::: Provided material :::

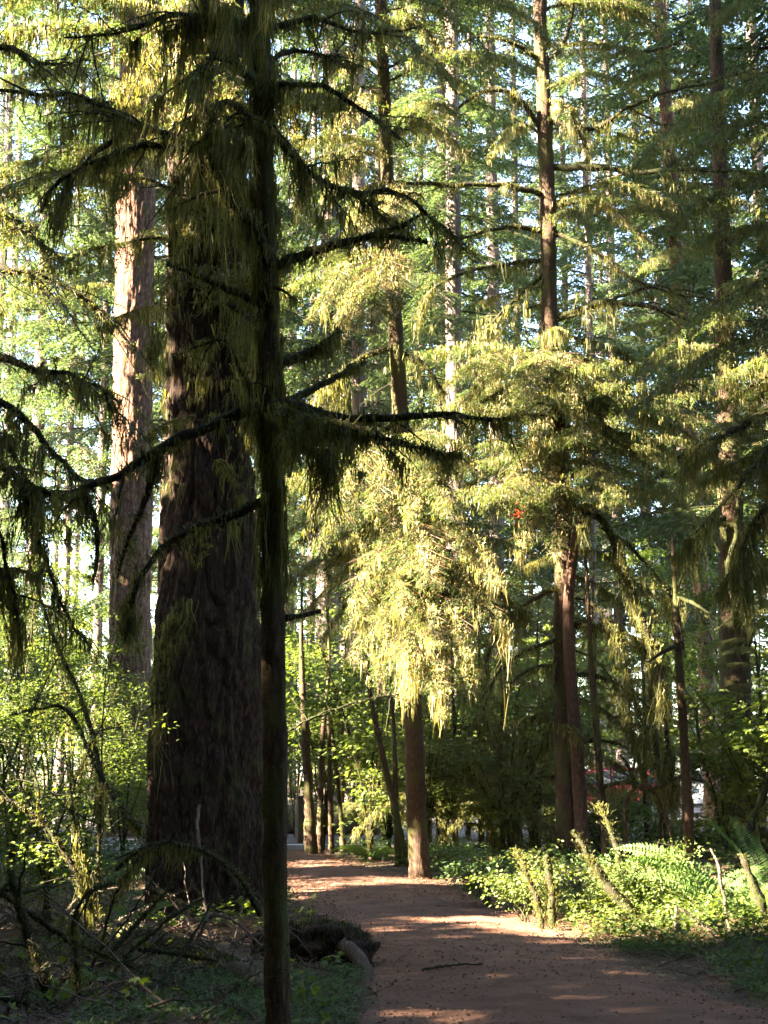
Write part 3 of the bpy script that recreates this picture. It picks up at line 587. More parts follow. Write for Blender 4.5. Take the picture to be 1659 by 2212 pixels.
limb(tF, bF, fL((1176, 100, 0), (1290, 95, -.3), (1400, 110, -.5), (1480, 85, -.6)), .036, .01, .2, 12, 10, twigs=14, twigL=.7, **kw)
limb(tF, bF, fL((1190, 580, 0), (1120, 640, -.2), (1060, 700, -.4), (1010, 760, -.6)), .03, .01, .4, 18, 12, twigs=8, twigL=.6, **kw)
limb(tF, bF, fL((1188, 560, 0), (1100, 570, .1), (1000, 590, .2), (930, 630, .3), (900, 700, .3)), .034, .01, .4, 16, 12, twigs=12, twigL=.6, **kw)
limb(tF, bF, fL((1205, 760, 0), (1290, 790, -.2), (1350, 840, -.4), (1400, 900, -.5)), .04, .014, .5, 24, 14, twigs=8, twigL=.5, **kw)
limb(tF, bF, fL((1190, 790, 0), (1110, 775, -.3), (1075, 770, -.4)), .045, .035, .4, 24, 14, **kw)
limb(tF, bF, fL((1190, 800, 0), (1110, 830, -.2), (1040, 870, -.4)), .04, .015, .5, 24, 14, twigs=5, **kw)
limb(tF, bF, fL((1225, 1085, 0), (1300, 1130, -.3), (1350, 1230, -.5), (1400, 1360, -.7), (1430, 1480, -.8), (1445, 1640, -.9), (1455, 1730, -.9)), .055, .02, .6, 26, 16, twigs=16, twigL=.7, var=1.4, **kw)
limb(tF, bF, fL((1300, 1140, -.3), (1360, 1180, -.4), (1430, 1260, -.5), (1480, 1330, -.6)), .03, .01, .5, 22, 14, twigs=10, twigL=.6, **kw)
limb(tF, bF, fL((1240, 1350, 0), (1310, 1358, -.2), (1380, 1385, -.3), (1430, 1470, -.4)), .035, .014, .5, 22, 14, twigs=8, twigL=.5, **kw)
limb(tF, bF, fL((1235, 1455, 0), (1300, 1462, -.2), (1370, 1500, -.3), (1430, 1560, -.4)), .03, .012, .35, 20, 14, twigs=6, twigL=.5, **kw)
limb(tF, bF, fL((1235, 1610, 0), (1300, 1600, -.2), (1370, 1620, -.3)), .026, .012, .35, 20, 12, twigs=6, twigL=.5, **kw)
limb(tF, bF, fL((1215, 1260, 0), (1130, 1310, -.4), (1070, 1380, -.8), (1035, 1470, -1.0)), .04, .014, .6, 26, 16, twigs=10, twigL=.5, needles=.3, **kw)
limb(tF, bF, fL((1215, 1380, 0), (1150, 1400, -.3), (1090, 1440, -.6), (1040, 1510, -.8)), .03, .012, .35, 20, 12, twigs=6, twigL=.5, **kw)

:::

> **Task requirements**
Copy out the data above exactly, except the pictures.

> **Completed task**
Write part 3 of the bpy script that recreates this picture. It picks up at line 587. More parts follow. Write for Blender 4.5. Take the picture to be 1659 by 2212 pixels.
limb(tF, bF, fL((1176, 100, 0), (1290, 95, -.3), (1400, 110, -.5), (1480, 85, -.6)), .036, .01, .2, 12, 10, twigs=14, twigL=.7, **kw)
limb(tF, bF, fL((1190, 580, 0), (1120, 640, -.2), (1060, 700, -.4), (1010, 760, -.6)), .03, .01, .4, 18, 12, twigs=8, twigL=.6, **kw)
limb(tF, bF, fL((1188, 560, 0), (1100, 570, .1), (1000, 590, .2), (930, 630, .3), (900, 700, .3)), .034, .01, .4, 16, 12, twigs=12, twigL=.6, **kw)
limb(tF, bF, fL((1205, 760, 0), (1290, 790, -.2), (1350, 840, -.4), (1400, 900, -.5)), .04, .014, .5, 24, 14, twigs=8, twigL=.5, **kw)
limb(tF, bF, fL((1190, 790, 0), (1110, 775, -.3), (1075, 770, -.4)), .045, .035, .4, 24, 14, **kw)
limb(tF, bF, fL((1190, 800, 0), (1110, 830, -.2), (1040, 870, -.4)), .04, .015, .5, 24, 14, twigs=5, **kw)
limb(tF, bF, fL((1225, 1085, 0), (1300, 1130, -.3), (1350, 1230, -.5), (1400, 1360, -.7), (1430, 1480, -.8), (1445, 1640, -.9), (1455, 1730, -.9)), .055, .02, .6, 26, 16, twigs=16, twigL=.7, var=1.4, **kw)
limb(tF, bF, fL((1300, 1140, -.3), (1360, 1180, -.4), (1430, 1260, -.5), (1480, 1330, -.6)), .03, .01, .5, 22, 14, twigs=10, twigL=.6, **kw)
limb(tF, bF, fL((1240, 1350, 0), (1310, 1358, -.2), (1380, 1385, -.3), (1430, 1470, -.4)), .035, .014, .5, 22, 14, twigs=8, twigL=.5, **kw)
limb(tF, bF, fL((1235, 1455, 0), (1300, 1462, -.2), (1370, 1500, -.3), (1430, 1560, -.4)), .03, .012, .35, 20, 14, twigs=6, twigL=.5, **kw)
limb(tF, bF, fL((1235, 1610, 0), (1300, 1600, -.2), (1370, 1620, -.3)), .026, .012, .35, 20, 12, twigs=6, twigL=.5, **kw)
limb(tF, bF, fL((1215, 1260, 0), (1130, 1310, -.4), (1070, 1380, -.8), (1035, 1470, -1.0)), .04, .014, .6, 26, 16, twigs=10, twigL=.5, needles=.3, **kw)
limb(tF, bF, fL((1215, 1380, 0), (1150, 1400, -.3), (1090, 1440, -.6), (1040, 1510, -.8)), .03, .012, .35, 20, 12, twigs=6, twigL=.5, **kw)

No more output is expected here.